Let $\|\cdot\|$ be a norm on $\mathbb R^2$. Show that the perimeter of the closed unit ball is between $4$ and $12$.

Question

Let $\|\cdot\|$ be a norm on $\mathbb R^2$. The length of a polygon line is given by this norm. Let $A$ be a non-empty bounded convex part of $\mathbb R^2$. The perimeter of $A$ is defined as the upper bound of the perimeters of the convex polygons included in $A$. Show that the perimeter of the closed unit ball is between $4$ and $12$.

Not very familiar with geometry, I do not not see how to deal with this problem from an oral exam (if not to frame the unit ball with polygons). If you have an idea ...

Note that the norm is not necessarily euclidean (i.e. issue from a scalar product).

Answer 1

Let $u$ be a point on the boundary $\partial B$ of the unit ball $B$ of a norm on $\mathbb R^2$. Then $\partial B$ and the boundary $u+\partial B$ of the unit ball with center $u$ intersects (for instance by the Intermediate Value Theorem). Let $v$ be a point in the intersection. Then $u$, $v$, $v-u$, $-u$, $-v$, $u-v$ are 6 points in this order on the boundary, with successive points at distance $1$ apart. They subdivide $\partial B$ into 6 arcs, each of length (in the norm) of at least $1$. This shows that the length of $\partial B$ is at least $6$.

Next, among all $u,v\in\partial B$, choose two for which the area $\det(u,v)$ of the parallelogram with vertex set $\{o, u, v, u+v\}$ is maximized. Then the line through $u$ parallel to $v$ supports $B$ at $u$ (otherwise $\det(u,v)$ could be increased) and the line through $v$ parallel to $u$ supports $B$ at $v$. It follows that the parallelogram $P$ with vertices $\pm u\pm v$ contains $B$ and subdivides $B$ into $4$ parts.
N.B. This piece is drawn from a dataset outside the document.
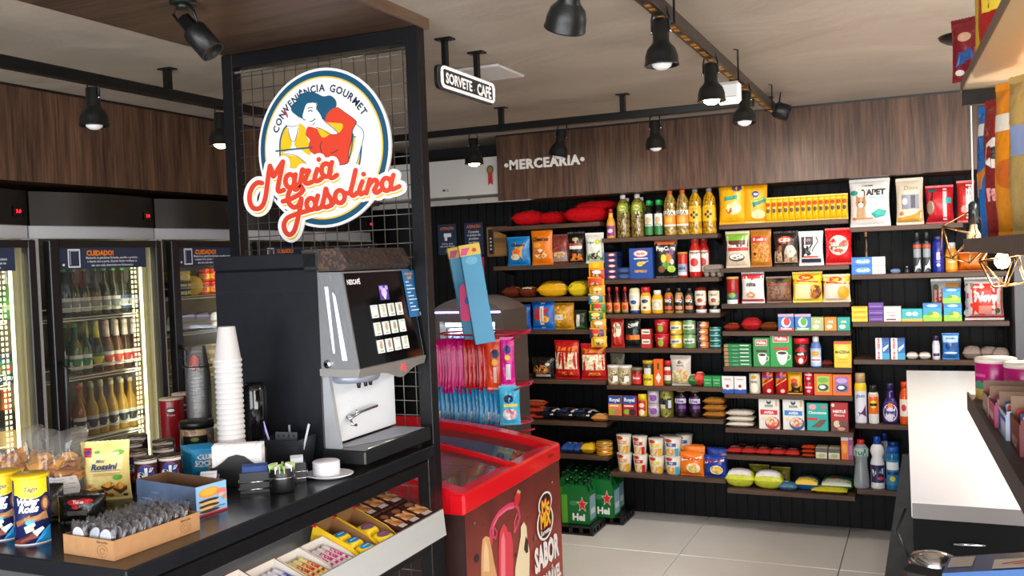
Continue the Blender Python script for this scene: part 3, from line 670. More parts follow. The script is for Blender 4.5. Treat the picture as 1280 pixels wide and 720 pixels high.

One of the parts is the arc of $\partial B$ from $u$ to $v$, which is contained in the convex hull of $o, u, u+v, v$. It can be shown (using the triangle inequality) that the length of the arc of $\partial B$ from $u$ to $v$ is at most the length of the corresponding arc of $\partial P$, which consists of the two segments $[u,u+v]$ and $[u+v,v]$, and thus has length $2$. It follows that the length of $\partial B$ is at most $8$.

Remarks

1. The above two bounds were first proved by Stanislaw Golab in 1932. It can also be found in Chapter 4 of Thompson's book Minkowski Geometry.
2. The result can also be shown by choosing $P$ to be a parallelogram of minimum area containing $B$.
3. There is, up to isometry, only one norm where the length of the unit ball is $6$, namely when $B$ is an affine regular hexagon.
4. There is, up to isometry, only one norm where the length of the unit ball is $8$, namely when $B$ is a parallelogram.
5. See my survey with Martini and Weiß for an elementary proof from the triangle inequality that if a convex arc $\gamma$ from $a$ to $b$ is contained in the triangle $\triangle abc$, then the length of $\gamma$ is at most $\|a-c\|+\|b-c\|$. Thompson proves it indirectly using an area argument.

References

S. Golab, Some metric problems in the geometry of Minkowski (Polish. French summary), Prace Akademii Górniczej w Krakowie 6 (1932), 1-79.

H. Martini, K. J. Swanepoel, and G. Weiß, The geometry of Minkowski spaces — a survey. Part I, Expositiones Mathematicae 19 (2001), 97-142.

A. C. Thompson, Minkowski Geometry, Cambridge University Press, Cambridge, 1996.

Answer 2

w.l.g. normalize the norm such that $||(1,0)|| = 1$, and take $a,b>0$ such that $||(1/2,a)|| = 1$ and $||(0,b)||=1$, then we can consider the following paralelograms (with sides paralels to the axes):

Polygon $P_1$: such that its corners are $\{(1/2,a), (-1/2,a), (-1/2,-a), (1/2,-a)\}$.

Polygon $P_2$: such that its corners are $\{(1,b), (-1,b), (-1,-b), (1,-b)\}$.

Then notice that the ball of radius one $\mathbb{B} \subset \mathbb{R}^2$ satisfies $$ P_1 \subset \mathbb{B} \subset P_2$$

To prove this, just use the convexity of the sets.

Notice that since $||(1/2,a)|| = 1$ and $||(1/2,0)|| = 1/2$, employing the triangular inequality we can show that $1/2 \leq ||(0,a)||$. Therefore the perimeter of $P_1$, that is composed of 4 strokes, can be estimated as: $$\text{Perim} (P_1) = 4 ||(1/2,0)|| + 4||(0,a)|| \geq 4\cdot 1/2 + 4\cdot 1/2 = 4$$

Similarly with $P_2$, its perimeter can be computed as $$\text{Perim}(P_2) = 4||(1,0)|| + 4||(0,b)|| = 8$$.

So we proved that $$ 4 \leq \text{Perim}(\mathbb{B}) \leq 8 \leq 12 $$